Pickerington Times-Sun

City opens checkbook to pay for concert series


With the entire season of the city of Pickerington's Summer Concert series on the brink of cancellation, Pickerington City Council was faced with a stark choice: approve a special appropriation underwriting another season or let the series falter, the casualty of a lack of corporate sponsorship.

City Council chose the first option, voting 5-1 at its Feb. 4 meeting to authorize the expenditure of $18,000 as an emergency legislative measure to ensure the Sunday night shows in Sycamore Park go on.

When Giant Eagle Inc. pulled out after six years as primary sponsor of the event after the 2012 season, the city subsidized the 2013 series with money taken out of its General Fund.

City officials said they tried to secure a corporate sponsorship to underwrite all or even part of the $18,000 tab for the 10-week series.

Pickerington Parks and Recreation Director Rebecca Medinger advised City Council's Safety Committee Jan. 22 that she reached out to more than 30 area businesses to see if they would be willing to help foot the bill in exchange for sponsorship benefits.

With no concrete bids in the offing and the deadline to book acts fast approaching, City Council stepped up.

Not all members, however, were on board.

Councilman Mike Sabatino provided the sole "no" vote against the ordinance.

"I have an issue with using income tax money for funding the Summer Concert series," Sabatino said.

City Council President Chris Schweitzer said subsidizing the Summer Concert series is money well spent given its popularity.

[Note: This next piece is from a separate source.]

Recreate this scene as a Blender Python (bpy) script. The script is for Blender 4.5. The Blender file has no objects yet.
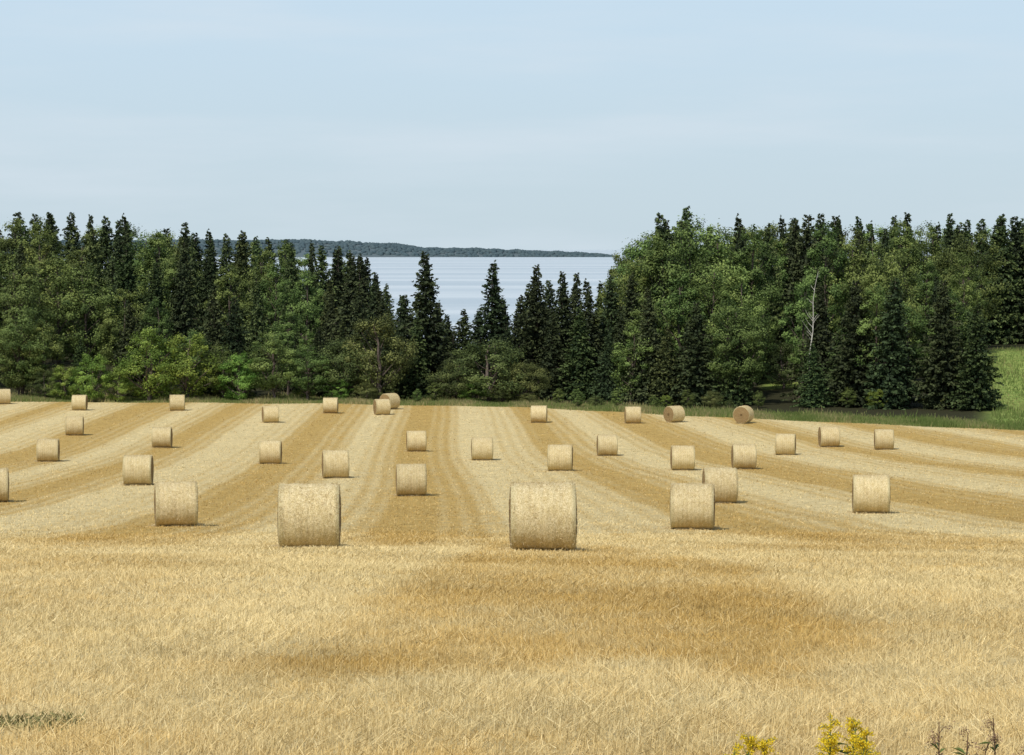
import bpy, math, random
import numpy as np
from mathutils import Vector
random.seed(5); rng=np.random.default_rng(5)
sc=bpy.context.scene
sc.view_settings.view_transform='Standard'
try: sc.view_settings.look='None'
except Exception: pass
sc.view_settings.exposure=0; sc.view_settings.gamma=1
COL=sc.collection

# ---------------------------------------------------------------- helpers
def sst(a,b,x):
    t=np.clip((np.asarray(x,float)-a)/(b-a),0,1); return t*t*(3-2*t)
_tD=np.array([-60,0,10,30,54,70,85,107,129,163,187,220,250,300,350,400,440,470,520,30000.])
_tZ=np.array([1.2,1.5,2.1,4.0,6.6,8.2,9.6,11.05,12.2,14.0,14.95,15.5,15.9,16.6,17.4,18.4,19.6,21.0,23.0,23.0])
_fd=np.arange(-60,700,1.0); _fz=np.interp(_fd,_tD,_tZ)
_k=np.ones(9)/9.; _fs=np.convolve(np.pad(_fz,4,mode='edge'),_k,mode='valid')
_fs=np.convolve(np.pad(_fs,4,mode='edge'),_k,mode='valid')
def ground_z(x,y):
    x=np.asarray(x,float); y=np.asarray(y,float)
    z=20-np.interp(y,_fd,_fs)
    fall=1-sst(400,465,y)
    z=z+5.2*sst(265,345,y)*fall*sst(14,42,-x)
    z=z+4.2*sst(240,320,y)*fall*sst(14,45,x)
    z=z+0.05*np.sin(x*0.43+1.3*np.sin(y*0.11))*np.sin(y*0.31+0.7)*sst(8,20,y)
    return z
def gz(x,y): return float(ground_z(x,y))
_eX=[-400,-80,-50,-20,0,10,15,22,30,43,60,200]
_eY=[290,263,261,257,250,241,235,229,222,210,197,150]
def edge_y(x): return np.interp(x,_eX,_eY)
def swath_u(x,y):
    d=225-y; w=x+7.8; ul=w-0.033*d
    u=np.where(ul>6,(ul+0.021*d)/(1+0.0035*np.maximum(d,-60)),ul)
    return u+0.3*np.sin(y*0.045+x*0.05)
def tone_at(x,y):
    x=np.asarray(x,float); y=np.asarray(y,float)
    u=swath_u(x,y)
    a=2*np.pi*u/9.3+0.35*np.sin(u*0.37+1.0)
    wv=0.25*np.sin(u*0.29+2.2)
    stripe=0.85*(np.cos(a)+wv)+0.34*np.cos(3*a+0.9)
    head=-0.50+0*x
    wig=0.22*np.sin(y*0.9)+0.18*np.sin(y*2.3+1)+0.15*np.sin(y*4.1)
    xl=np.interp(y,[12,14,16,20,30,45,54,62],[-0.3,-1.4,-2.0,-1.9,-1.6,-1.2,-0.9,-0.5])+wig*0.4
    xr=np.interp(y,[12,14,16,18,24,35,50,62],[0.6,2.0,2.6,3.0,3.3,4.0,3.4,2.6])+0.4*wig*np.cos(y)
    wx=0.8*np.sin(x*1.7+0.5)+0.45*np.sin(x*4.1+y*0.3)+0.6*np.sin(x*0.9+2)
    dd=np.minimum((x-xl)*(0.9+0.6*sst(25,45,y)),(xr-x)*0.7); dd=np.minimum(dd,(y-14.3-wx)*0.45); dd=np.minimum(dd,(66-y)*0.3)
    inner=0.28+0.16*np.sin(x*1.3+y*0.35)*np.sin(y*0.5+1)+0.22*sst(0,2.2,x)*(1-sst(26,40,y))+0.15*(1-sst(16,20,y))
    head=np.maximum(head,np.minimum(-0.50+np.clip(dd*1.5,0,2),inner))
    band=np.exp(-((y-38-0.1*x)/4.5)**2)*sst(2.5,4.5,-x)*0.65
    band2=np.exp(-((y-60)/6)**2)*sst(3,8,x)*0.5+np.exp(-((y-47)/3)**2)*sst(4,7,x)*0.4
    band3=(1-sst(10,14,y))*0.3
    band4=0.24*np.sin(y*0.33+0.5*np.sin(x*0.6)+0.2*x)*sst(14,20,y)
    spot=0.9*np.exp(-((x+1.2)/0.55)**2-((y-16.2)/1.0)**2)
    pale=-0.5*np.exp(-((x+0.085*y-0.1)/1.2)**2)*sst(14,20,y)*(1-sst(42,58,y))
    head=head+band+band2+band3+band4+spot+pale
    ye=y+4.5*np.sin(x*0.55+1)+2.5*np.sin(x*1.7)
    m=sst(54,76,ye)
    return head*(1-m)+stripe*m
def mk_mesh(name,V,F,attrs=None,smooth=False,mats=None):
    me=bpy.data.meshes.new(name); V=np.asarray(V,np.float32); F=np.asarray(F,np.int32)
    m,k=F.shape
    me.vertices.add(len(V)); me.vertices.foreach_set('co',V.ravel())
    me.loops.add(m*k); me.loops.foreach_set('vertex_index',F.ravel())
    me.polygons.add(m); me.polygons.foreach_set('loop_start',np.arange(0,m*k,k,dtype=np.int32))
    me.polygons.foreach_set('loop_total',np.full(m,k,np.int32))
    if smooth: me.polygons.foreach_set('use_smooth',np.ones(m,bool))
    for an,av in (attrs or {}).items():
        at=me.attributes.new(an,'FLOAT','POINT'); at.data.foreach_set('value',np.asarray(av,np.float32))
    me.update(calc_edges=True); me.validate()
    for mt in (mats or []): me.materials.append(mt)
    return me
def add_obj(name,data,parent=None,loc=(0,0,0)):
    o=bpy.data.objects.new(name,data); COL.objects.link(o); o.location=loc
    if parent is not None: o.parent=parent
    return o
def grid_faces(nx,ny):
    i=np.arange(nx-1)[None,:]; j=np.arange(ny-1)[:,None]
    a=(j*nx+i); return np.stack([a,a+1,a+nx+1,a+nx],-1).reshape(-1,4)
class Geo:
    def __init__(s): s.V=[];s.F=[];s.T=[];s.n=0
    def add(s,V,F,t=0.5):
        V=np.asarray(V,float); F=np.asarray(F,int)
        if F.shape[1]==3: F=np.concatenate([F,F[:,2:3]],1)
        s.V.append(V); s.F.append(F+s.n); s.n+=len(V)
        s.T.append(np.full(len(V),t) if np.isscalar(t) else np.asarray(t,float))
    def arr(s): return np.concatenate(s.V),np.concatenate(s.F),np.concatenate(s.T)
def tube(g,P,R,n=7,t=0.5):
    P=np.asarray(P,float); R=np.asarray(R,float); m=len(P)
    T=np.gradient(P,axis=0); T/=np.linalg.norm(T,axis=1)[:,None]+1e-9
    ref=np.array([0.31,0.95,0.05]); A=np.cross(T,ref); A/=np.linalg.norm(A,axis=1)[:,None]+1e-9
    B=np.cross(T,A); ang=np.arange(n)*2*np.pi/n
    V=(P[:,None,:]+R[:,None,None]*(np.cos(ang)[None,:,None]*A[:,None,:]+np.sin(ang)[None,:,None]*B[:,None,:])).reshape(-1,3)
    F=[]
    for j in range(m-1):
        for i in range(n):
            k=(i+1)%n; F.append([j*n+i,j*n+k,(j+1)*n+k,(j+1)*n+i])
    g.add(V,F,t)
def nrm(a): return a/(np.linalg.norm(a,axis=-1,keepdims=True)+1e-9)
def cards(g,C,N,size,asp,t):
    n=len(C); r=nrm(rng.normal(size=(n,3))); A=nrm(np.cross(N,r)); B=np.cross(N,A)
    s=size[:,None]; a=A*s*0.5; b=B*s*0.5*asp
    V=np.stack([C-a,C+b*0.9-a*0.1,C+a,C-b*0.9+a*0.1],1).reshape(-1,3)
    F=np.arange(4*n).reshape(-1,4); g.add(V,F,np.repeat(t,4))
def tris(V3,t,mats,name):
    n=len(V3); return mk_mesh(name,V3.reshape(-1,3),np.arange(3*n).reshape(-1,3),{'tint':np.repeat(t,3)},mats=mats)

# ---------------------------------------------------------------- materials
class N:
    def __init__(s,name):
        s.m=bpy.data.materials.new(name); s.m.use_nodes=True; s.t=s.m.node_tree; s.t.nodes.clear()
        s.out=s.t.nodes.new('ShaderNodeOutputMaterial')
    def n(s,ty,**kw):
        x=s.t.nodes.new(ty)
        for k,v in kw.items(): setattr(x,k,v)
        return x
    def l(s,a,b): s.t.links.new(a,b)
    def setin(s,sock,v):
        if hasattr(v,'is_linked') or hasattr(v,'links'): s.l(v,sock)
        else: sock.default_value=v
    def math(s,op,a,b=0.0,c=None,clamp=False):
        x=s.n('ShaderNodeMath',operation=op); x.use_clamp=clamp
        s.setin(x.inputs[0],a); s.setin(x.inputs[1],b)
        if c is not None: s.setin(x.inputs[2],c)
        return x.outputs[0]
    def mix(s,f,a,b,bt='MIX'):
        x=s.n('ShaderNodeMix',data_type='RGBA',blend_type=bt)
        s.setin(x.inputs[0],f)
        for i,v in ((6,a),(7,b)):
            if isinstance(v,tuple): x.inputs[i].default_value=(*v,1)
            else: s.l(v,x.inputs[i])
        return x.outputs[2]
    def mr(s,v,a,b,c=0.0,d=1.0,sm=True):
        x=s.n('ShaderNodeMapRange'); 
        if sm: x.interpolation_type='SMOOTHSTEP'
        s.setin(x.inputs[0],v)
        for i,q in zip((1,2,3,4),(a,b,c,d)): x.inputs[i].default_value=q
        return x.outputs[0]
    def noise(s,vec,scale,detail=4,rough=0.55,sc3=None):
        if sc3 is not None:
            mp=s.n('ShaderNodeMapping'); s.l(vec,mp.inputs[0]); mp.inputs['Scale'].default_value=sc3; vec=mp.outputs[0]
        x=s.n('ShaderNodeTexNoise'); s.l(vec,x.inputs['Vector'])
        x.inputs['Scale'].default_value=scale; x.inputs['Detail'].default_value=detail; x.inputs['Roughness'].default_value=rough
        return x.outputs['Fac']
    def attr(s,nm): return s.n('ShaderNodeAttribute',attribute_name=nm).outputs['Fac']
    def val(s,col,f):
        x=s.n('ShaderNodeVectorMath',operation='SCALE')
        if isinstance(col,tuple): x.inputs[0].default_value=col
        else: s.l(col,x.inputs[0])
        s.setin(x.inputs['Scale'],f); return x.outputs[0]
    def finish(s,col,rough=0.85,spec=0.15,bump=None,bs=0.5,bd=0.05,transl=0.0):
        p=s.n('ShaderNodeBsdfPrincipled')
        if isinstance(col,tuple): p.inputs['Base Color'].default_value=(*col,1)
        else: s.l(col,p.inputs['Base Color'])
        p.inputs['Roughness'].default_value=rough; p.inputs['Specular IOR Level'].default_value=spec
        if bump is not None:
            b=s.n('ShaderNodeBump'); b.inputs['Strength'].default_value=bs; b.inputs['Distance'].default_value=bd
            s.l(bump,b.inputs['Height']); s.l(b.outputs[0],p.inputs['Normal'])
        o=p.outputs[0]
        if transl>0:
            tr=s.n('ShaderNodeBsdfTranslucent')
            if isinstance(col,tuple): tr.inputs[0].default_value=(*col,1)
            else: s.l(col,tr.inputs[0])
            mx=s.n('ShaderNodeMixShader'); mx.inputs[0].default_value=transl
            s.l(o,mx.inputs[1]); s.l(tr.outputs[0],mx.inputs[2]); o=mx.outputs[0]
        s.l(o,s.out.inputs[0]); return s.m
PALE=(0.70,0.56,0.288); GOLD=(0.51,0.345,0.115)
def field_colour(b,pos,d=5):
    n2=b.noise(pos,1.1,d,0.7); n3=b.noise(pos,8.0,3,0.75)
    t=b.math('MULTIPLY_ADD',b.math('SUBTRACT',n2,0.5),2.3,b.attr('tone'))
    ln=b.math('SINE',b.math('MULTIPLY',b.attr('su'),7.6)); t=b.math('MULTIPLY_ADD',ln,0.22,t)
    f=b.mr(t,-0.8,0.8)
    c=b.mix(f,PALE,GOLD)
    v=b.mr(b.math('ADD',n2,n3),0.7,1.3,0.76,1.20,False)
    return b.val(c,v),n2,n3
b=N('ground_mat'); pos=b.n('ShaderNodeNewGeometry').outputs['Position']
fc,n2,n3=field_colour(b,pos)
n4=b.noise(pos,2.6,6,0.85); fc=b.val(fc,b.mr(n4,0.36,0.64,0.74,1.17,False))
ed=b.math('MULTIPLY_ADD',b.math('SUBTRACT',n2,0.5),4.0,b.attr('edge'))
verge=b.mix(b.mr(n2,0.35,0.65),(0.15,0.18,0.055),(0.29,0.23,0.11))
c=b.mix(b.mr(ed,-0.6,0.6),fc,verge)
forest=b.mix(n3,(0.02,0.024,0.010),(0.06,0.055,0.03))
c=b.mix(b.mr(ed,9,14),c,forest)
mead=b.mix(b.mr(b.math('ADD',n4,n2),0.85,1.15),(0.15,0.23,0.05),(0.31,0.36,0.10))
c=b.mix(b.math('MULTIPLY',b.attr('meadow'),b.mr(ed,1,3.5)),c,mead)
gx=b.n('ShaderNodeSeparateXYZ'); b.l(pos,gx.inputs[0])
c=b.mix(b.mr(gx.outputs[2],0.9,1.5,1,0),c,(0.30,0.17,0.11))
MAT_G=b.finish(c,0.95,0.05,bump=n4,bs=0.8,bd=0.15)
b=N('straw_stubble_mat'); pos=b.n('ShaderNodeNewGeometry').outputs['Position']
fc,n2,n3=field_colour(b,pos,2); tn=b.attr('tint')
fc=b.mix(b.mr(tn,0.8,1.0,0,0.4),fc,(0.80,0.69,0.42))
fc=b.mix(b.mr(tn,0.0,0.25,0.6,0),fc,(0.34,0.21,0.07))
MAT_ST=b.finish(b.val(fc,b.mr(tn,0,1,0.82,1.27,False)),0.8,0.1,transl=0.2)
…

"It's absolutely a 'quality of life' issue," Schweitzer said.

"It not only serves Pickerington (residents), we had people come all the way from Dayton last year," he said.

It also helps to have bands with drawing power, he added.

"A lot of these bands have bigger names," Schweitzer said.

"We not only have local bands, but regional acts that bring with them a certain fan base that will travel," Schweitzer said.

Having several hundred people attend a Sunday evening concert allows for the "possibility to showcase" the city and "inject a little commerce" at the same time, he said.

Schweitzer said the reason the ordinance was passed as an emergency measure is because bands need to be booked at least three to four months in advance and the funds must be in place to secure them.

In the future Schweitzer would like to see a full-fledged fundraising effort in place to attract corporate donors in order to sustain the Summer Concert series.

"We don't yet have the resources in place, like a professional fundraising packet, to make it easy for our staff to go out and solicit (donors)," Schweitzer said.